Baca berita dengan sedikit iklan, klik di sini

Hukum

Salam Tempel Penguji Kapal

Polisi membongkar praktek pungutan liar dalam pengurusan izin kapal di Kementerian Perhubungan. Menggurita selama bertahun-tahun.

17 Oktober 2016 | 00.00 WIB

Image of Tempo
Perbesar

Baca berita dengan sedikit iklan, klik di sini

MENTERI Perhubungan Budi Karya Sumadi tetap meneruskan rapat setelah Kepala Kepolisian RI Jenderal Tito Karnavian menelepon dia, Selasa pekan lalu. Padahal panggilan telepon Tito itu terbilang ”gawat”. Kepala Polri memberi tahu Budi bahwa polisi sedang menggerebek ruang Pelayanan Terpadu Satu Atap Gedung Karya Kementerian Perhubungan, Jakarta.

Budi Karya baru mendatangi ruang pelayanan terpadu itu setelah Tito kembali menghubunginya dan memberitahukan bahwa Presiden Joko Widodo juga akan datang ke lokasi. ”Saya tidak kaget karena sudah tahu hari itu pasti tiba,” kata Budi Karya, Rabu pekan lalu. ”Saya yang lapor ke polisi soal penyimpangan di sana”.

Budi bercerita, beberapa hari setelah Presiden Jokowi melantiknya menjadi menteri pada akhir Juli lalu, ada sejumlah pengusaha yang melaporkan praktek kutipan liar di Gedung Karya. Budi kemudian meminta pengusaha itu membawa bukti awal untuk dilaporkan ke polisi. Sejak September lalu, polisi merisik pusat pelayanan terpadu itu.

Selasa sore pekan lalu, tim gabungan dari Markas Besar Polri dan Kepolisian Daerah Metro Jaya menangkap tiga pegawai Kementerian Perhubungan. Mereka adalah ahli ukur Direktorat Pengukuran Pendaftaran dan Kebangsaan Kapal, Endang Sudarmono; Kepala Seksi Pendaftaran dan Kebangsaan Kapal Meizy Syelfia; dan pegawai negeri golongan 2D, Abdu Rasyid.

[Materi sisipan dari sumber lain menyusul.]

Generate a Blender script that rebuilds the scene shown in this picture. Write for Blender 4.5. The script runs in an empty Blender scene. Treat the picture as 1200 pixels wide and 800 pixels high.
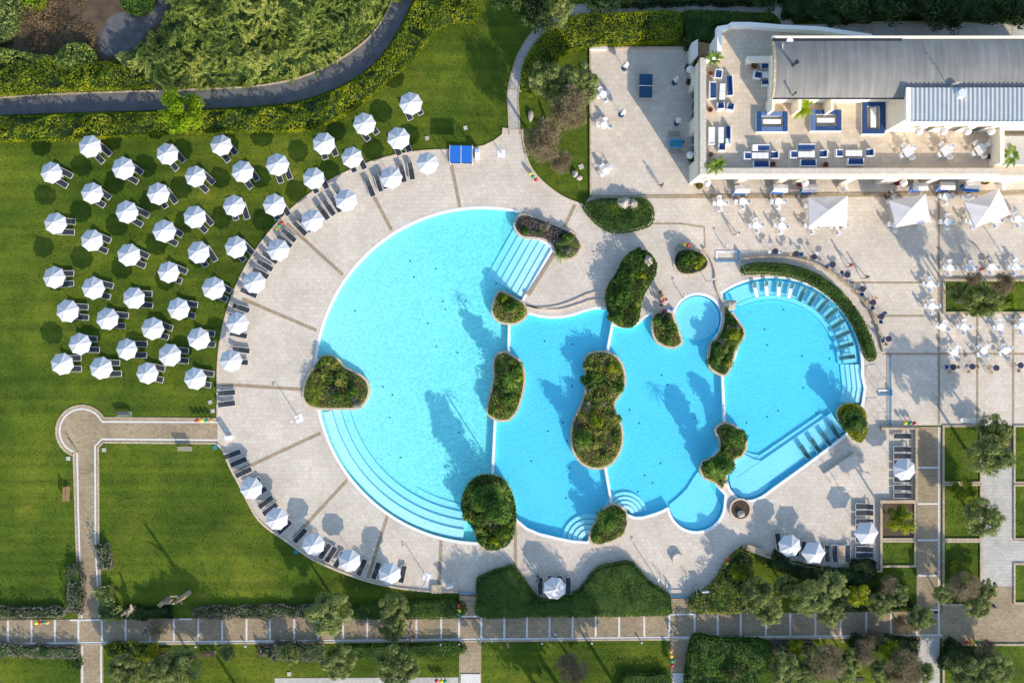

Ketiga pegawai negeri itu ketahuan memungut uang ”tambahan” dari pengusaha yang mengurus izin kapal. Polisi sudah menetapkan mereka sebagai tersangka. Polisi juga sempat menahan tiga pengusaha yang kedapatan memberi uang. Namun, hingga akhir pekan lalu, pengusaha itu masih berstatus saksi.

Menurut Kepala Polda Metro Jaya Inspektur Jenderal Iriawan, pungutan liar yang terbongkar berkaitan dengan permohonan surat ukur permanen yang diajukan pengusaha kapal. Seharusnya dokumen tersebut diurus secara online. Petugas dan pengusaha tak perlu ketemu dan bertransaksi langsung. ”Tapi masih ada yang main belakang,” kata Iriawan.

Polisi menangkap Endang ketika menerima uang Rp 4,5 juta dari pengusaha yang mengurus sertifikat pengukuran kapal di lantai enam Gedung Karya. Si pengusaha membayar lebih mahal. Tarif resmi pengurusan dokumen itu paling tinggi hanya Rp 2,5 juta, termasuk untuk biaya pengukuran dan penerbitan sertifikat. Tarif sebesar itu untuk kapal berbobot di atas 3.000 gross tonnage. Adapun untuk kapal dengan bobot lebih ringan, tarifnya lebih rendah. Tarif resmi dirinci dalam Peraturan Pemerintah Nomor 15 Tahun 2016 tentang Jenis dan Tarif Penerimaan Negara Bukan Pajak di Kementerian Perhubungan (lihat tabel).

Setelah menangkap Endang, polisi naik ke lantai 12. Di meja Meizy—atasan Endang—polisi menemukan uang Rp 68 juta serta beberapa buku tabungan dengan akumulasi saldo Rp 1 miliar. Kemudian polisi kembali menggeledah ruang pelayanan di lantai enam. Polisi menyita uang Rp 17,270 juta dari tangan Abdu Rasyid, yang mengurus buku pelaut.

Menurut Budi Karya, ia tidak spesifik merujuk ke Direktorat Jenderal Perhubungan Laut ketika melaporkan dugaan pungutan liar ke polisi. Sebab, laporan pengusaha pun menyebutkan pungutan liar terjadi di hampir semua unit layanan. Di Gedung Karya, ada tiga direktorat yang membuka pelayanan, yakni Direktorat Perhubungan Laut, Direktorat Perhubungan Darat, dan Direktorat Perhubungan Udara. ”Kebetulan saja yang tertangkap di Direktorat Laut,” kata Budi karya.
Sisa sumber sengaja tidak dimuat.